Re: [PATCH 1/1] x86/elf: Add a new .note section containing Xfeatures information to x86 core files

From: Dave Hansen
Date: Thu Mar 14 2024 - 11:37:17 EST


On 3/14/24 04:23, Vignesh Balasubramanian wrote:
> Add a new .note section containing type, size, offset and flags of
> every xfeature that is present.

Mechanically, I'd much rather have all of that info in the cover letter
in the actual changelog instead.

I'd also love to see a practical example of what an actual example core
dump looks like on two conflicting systems:

* Total XSAVE size
* XCR0 value
* XSTATE_BV from the core dump
* XFEATURE offsets for each feature

Do you have any information about what other OSes are doing in this
area?

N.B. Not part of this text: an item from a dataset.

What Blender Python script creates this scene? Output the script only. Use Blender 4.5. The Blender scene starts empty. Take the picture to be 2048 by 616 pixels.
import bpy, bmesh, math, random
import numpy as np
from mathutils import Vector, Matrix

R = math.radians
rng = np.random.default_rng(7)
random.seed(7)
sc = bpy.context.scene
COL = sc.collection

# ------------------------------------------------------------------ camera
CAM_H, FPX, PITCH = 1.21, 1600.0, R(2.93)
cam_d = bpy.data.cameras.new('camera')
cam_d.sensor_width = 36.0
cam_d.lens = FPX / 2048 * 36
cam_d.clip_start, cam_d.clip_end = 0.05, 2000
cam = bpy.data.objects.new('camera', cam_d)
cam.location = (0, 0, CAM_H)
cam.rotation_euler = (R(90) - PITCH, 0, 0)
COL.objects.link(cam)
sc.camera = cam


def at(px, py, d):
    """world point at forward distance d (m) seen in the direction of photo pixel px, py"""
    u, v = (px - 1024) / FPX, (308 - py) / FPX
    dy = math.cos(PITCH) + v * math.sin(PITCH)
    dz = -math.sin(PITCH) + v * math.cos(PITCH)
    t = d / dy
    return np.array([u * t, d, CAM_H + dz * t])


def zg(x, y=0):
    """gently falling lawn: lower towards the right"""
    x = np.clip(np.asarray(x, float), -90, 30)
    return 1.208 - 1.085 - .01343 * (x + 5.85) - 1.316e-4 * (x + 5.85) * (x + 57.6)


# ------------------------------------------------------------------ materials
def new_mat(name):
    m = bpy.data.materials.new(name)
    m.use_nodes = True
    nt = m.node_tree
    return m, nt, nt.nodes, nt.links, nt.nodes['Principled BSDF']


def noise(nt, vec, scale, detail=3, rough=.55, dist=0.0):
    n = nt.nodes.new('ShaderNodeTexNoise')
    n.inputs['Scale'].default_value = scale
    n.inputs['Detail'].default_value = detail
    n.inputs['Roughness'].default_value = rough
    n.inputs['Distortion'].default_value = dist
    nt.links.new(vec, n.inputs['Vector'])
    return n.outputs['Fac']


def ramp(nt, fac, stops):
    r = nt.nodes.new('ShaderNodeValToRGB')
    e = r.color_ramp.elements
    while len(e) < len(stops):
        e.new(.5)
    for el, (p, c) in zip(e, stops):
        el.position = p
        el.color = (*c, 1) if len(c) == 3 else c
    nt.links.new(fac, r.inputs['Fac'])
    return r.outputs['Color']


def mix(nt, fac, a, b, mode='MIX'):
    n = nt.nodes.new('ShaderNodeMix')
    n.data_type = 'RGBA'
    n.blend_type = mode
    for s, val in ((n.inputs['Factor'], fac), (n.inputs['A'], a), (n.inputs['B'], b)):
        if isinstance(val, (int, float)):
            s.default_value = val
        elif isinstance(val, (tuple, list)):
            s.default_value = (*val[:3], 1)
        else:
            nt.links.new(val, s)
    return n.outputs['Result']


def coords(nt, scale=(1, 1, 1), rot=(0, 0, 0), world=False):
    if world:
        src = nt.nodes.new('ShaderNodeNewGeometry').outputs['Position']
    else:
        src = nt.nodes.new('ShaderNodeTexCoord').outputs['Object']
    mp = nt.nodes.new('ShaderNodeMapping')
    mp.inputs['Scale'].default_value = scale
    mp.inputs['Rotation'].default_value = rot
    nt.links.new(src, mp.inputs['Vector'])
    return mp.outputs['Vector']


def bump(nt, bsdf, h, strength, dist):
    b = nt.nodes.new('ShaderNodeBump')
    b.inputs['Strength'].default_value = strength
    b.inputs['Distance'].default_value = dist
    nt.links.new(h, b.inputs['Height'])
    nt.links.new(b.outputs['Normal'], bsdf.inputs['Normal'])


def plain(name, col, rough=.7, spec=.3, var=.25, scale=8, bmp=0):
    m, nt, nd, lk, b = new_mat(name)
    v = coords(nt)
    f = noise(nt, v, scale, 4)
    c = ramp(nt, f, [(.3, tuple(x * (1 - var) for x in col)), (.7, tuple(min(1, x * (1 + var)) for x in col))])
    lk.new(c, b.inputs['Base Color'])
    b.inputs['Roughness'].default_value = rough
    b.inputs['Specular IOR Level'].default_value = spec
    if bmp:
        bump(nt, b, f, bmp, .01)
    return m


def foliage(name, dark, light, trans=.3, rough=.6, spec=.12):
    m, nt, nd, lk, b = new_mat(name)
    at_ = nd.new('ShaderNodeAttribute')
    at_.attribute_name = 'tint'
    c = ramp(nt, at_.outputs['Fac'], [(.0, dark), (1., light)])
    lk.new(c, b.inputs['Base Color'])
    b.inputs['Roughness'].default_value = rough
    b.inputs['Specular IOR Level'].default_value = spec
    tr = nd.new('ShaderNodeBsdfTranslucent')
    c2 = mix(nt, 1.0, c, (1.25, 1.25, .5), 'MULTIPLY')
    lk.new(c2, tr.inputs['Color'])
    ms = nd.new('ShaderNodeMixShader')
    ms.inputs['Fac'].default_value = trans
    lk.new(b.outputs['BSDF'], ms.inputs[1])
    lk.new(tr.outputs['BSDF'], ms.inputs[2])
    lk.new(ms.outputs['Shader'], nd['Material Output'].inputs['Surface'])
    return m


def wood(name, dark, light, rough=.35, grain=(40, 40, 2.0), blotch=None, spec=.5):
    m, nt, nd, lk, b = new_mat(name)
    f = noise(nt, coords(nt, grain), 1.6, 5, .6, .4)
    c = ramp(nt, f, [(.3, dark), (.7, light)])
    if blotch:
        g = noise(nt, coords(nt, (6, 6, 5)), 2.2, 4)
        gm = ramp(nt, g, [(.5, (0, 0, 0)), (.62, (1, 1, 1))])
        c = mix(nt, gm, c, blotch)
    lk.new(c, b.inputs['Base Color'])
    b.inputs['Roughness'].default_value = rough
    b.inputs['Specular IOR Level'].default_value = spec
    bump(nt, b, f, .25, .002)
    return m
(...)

I thought Windows, for instance, was even less flexible about the
XSAVE format than Linux is.

Why didn't LWP cause this problem?

>From the cover letter:

> But this patch series depends on heuristics based on the total XSAVE
> register set size and the XCR0 mask to infer the layouts of the
> various register blocks for core dumps, and hence, is not a foolproof
> mechanism to determine the layout of the XSAVE area.

It may not be theoretically foolproof. But I'm struggling to think of a
case where it would matter in practice. Is there any CPU from any
vendor where this is actually _needed_?

Sure, it's ugly as hell, but these notes aren't going to be available
universally _ever_, so it's not like the crummy heuristic code gets to
go away.

Have you seen the APX spec?

>
https://www.intel.com/content/www/us/en/developer/articles/technical/advanced-performance-extensions-apx.html

It makes this even more fun because it adds a new XSAVE state component,
but reuses the MPX offsets.

> This information will be used by the debuggers to understand the XSAVE
> layout of the machine where the core file is dumped, and to read XSAVE
> registers, especially during cross-platform debugging.

This is pretty close to just a raw dump of the XSAVE CPUID leaves.
Rather than come up with an XSAVE-specific ABI that depends on CPUID
*ANYWAY* (because it dumps the "flags" register aka. ECX), maybe we
should just bite the bullet and dump out (some of) the raw CPUID space.